Os impressionantes ataques de ontem, contra ícones e pontos nevrálgicos do império norte-americano, demonstraram a vulnerabilidade da única superpotência do planeta e representaram um golpe abaixo da cintura nos cálculos de segurança nacional do governo de George W. Bush.
Nessa área, a administração republicana destacou como prioridade a implantação do sofisticado e polêmico plano de um escudo antimísseis, destinado a proteger o país de projéteis disparados a longa distância, a partir de paragens inimigas. Mas os terroristas do século 21 usaram aviões comerciais, sem o glamour dos mísseis intercontinentais tão temidos pela Casa Branca.

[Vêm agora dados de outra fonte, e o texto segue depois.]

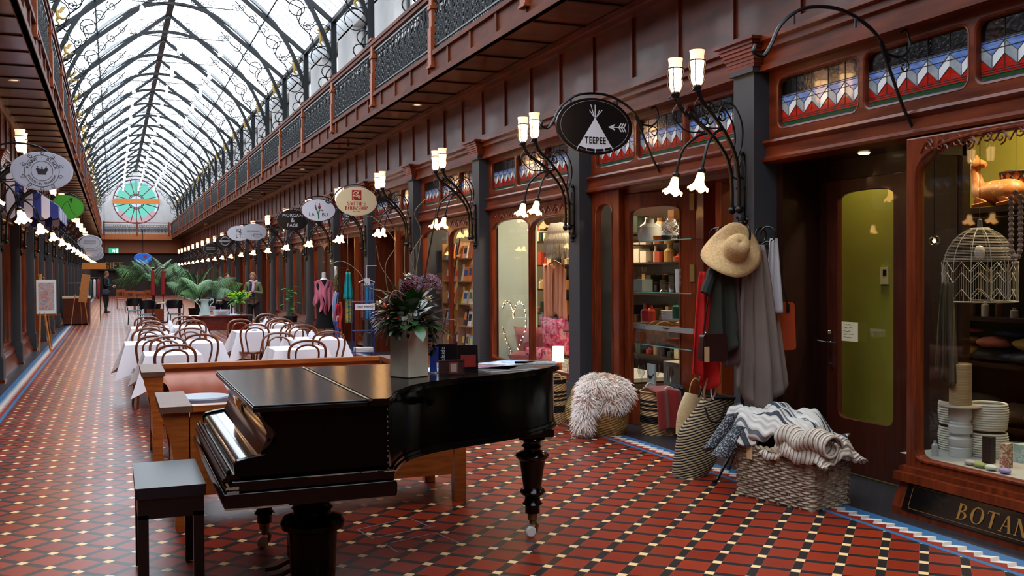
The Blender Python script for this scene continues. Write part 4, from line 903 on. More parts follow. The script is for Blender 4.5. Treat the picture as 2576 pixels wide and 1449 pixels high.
# fall board (closed, sloping) and moulded front rail
b=B(); b.m=XZ(0)
b.prism([(.47,.72),(.478,.735),(.474,.765),(.49,.782),(.55,.792),(.585,.798),(.6,.83),(.612,.86),(.618,.9),(.6,.94),(.585,.965),(.6,.99),(.72,.99),(.72,.72)][::-1],4.43,5.985); b.build('fallboard',mat('worn fallboard lacquer','0d0c0b',.14,coat=.8,bump=.04,sc=4),pi,40)
b=B(); 
for x,z,r in ((.615,.815,.011),(.628,.868,.007),(.488,.77,.008),(.455,.735,.012),(.44,.7,.012),(.6,.985,.012)): b.tube([(x,4.43,z),(x,5.985,z)],r,8)
b.box((.44,4.4,.7),(.5,6.0,.73)); b.build('front_moulding',BLKG,pi)
b=B(); b.box((.72,4.43,.7),(1.16,5.99,1.0)); b.build('action_box',BLK,pi,0)
for q,(x0,x1,z,zz,y) in enumerate(((.79,1.0,.699,.703,4.3685),(1.03,1.1,.7,.703,4.3685),(1.13,1.185,.695,.7,4.3685),(.43,.7,.586,.594,4.3535),(.435,.49,.672,.684,4.367),(.44,.49,.655,.665,4.366))):
    b=B(); n=10; b.add([(x0+(x1-x0)*i/n,y,(z if k else zz)+rnd.uniform(-.0015,.0015)) for i in range(n+1) for k in (0,1)],[(2*i,2*i+1,2*i+3,2*i+2) for i in range(n)]); b.build('worn_edge',CHIP,pi,0)
b=B()
for k in range(11): z=.7+.027*k+rnd.uniform(-.004,.004); b.box((1.152,4.3835,z),(1.155,4.3845,z+rnd.uniform(.004,.012)))
b.build('veneer_crack',CHIP,pi,0)
b=B(); b.m=T(1.53,4.93,.93)@RX(PI/2)@RY(R(-33)); b.lathe([(0,.035),(.018,.032),(.022,.02),(.012,.008),(.02,-.02)],14); b.build('lid_stick_knob',BLK,pi)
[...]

Bush não vai abrir mão do sistema projetado para interceptar e destruir mísseis inimigos durante o vôo, ainda na atmosfera. Vai até mesmo, apoiado na tragédia de ontem, agitar o fantasma do terrorismo como uma das grandes ameaças à hegemonia americana.
Mas a Casa Branca terá de abrir mão de sua "obsessão teológica" de colocar o escudo antimísseis como ponto central de sua política de defesa, para admitir uma abordagem mais flexível, que preveja esforços e recursos para aprimorar, por exemplo, o serviço de contra-inteligência do país.
A expressão "obsessão teológica" foi usada por democratas em críticas à ênfase usada pelos republicanos para defender o escudo, que corresponde a um filhote do reaganiano "Guerra nas Estrelas", proposto ainda nos tempos da rivalidade com a finada URSS.
A leitura republicana deste início de século destaca a necessidade de preparar os EUA para ataques de mísseis de longo alcance disparados por "Estados irresponsáveis", como a Coréia do Norte ou o Irã, ou por terroristas. O escudo, apesar de custos avaliados em até US$ 60 bilhões e de dúvidas sobre a sua eficácia, se transformou na maior bandeira do governo na área de defesa, apesar de críticas feitas até por aliados.
A resistência ao projeto americano é liderada pela China, que enxerga na iniciativa um passo decisivo para o aumento e a consolidação da vantagem estratégica dos EUA. Pequim, ao lado de Moscou, diz que a implantação do escudo vai deslanchar uma nova corrida armamentista.
Os fatos de ontem mostram que a Casa Branca não pode canalizar praticamente toda a sua energia na área de defesa a preocupações como mísseis intercontinentais. O perigo de destruição em massa pode estar em ferramentas bem menos sofisticadas, como aviões comerciais.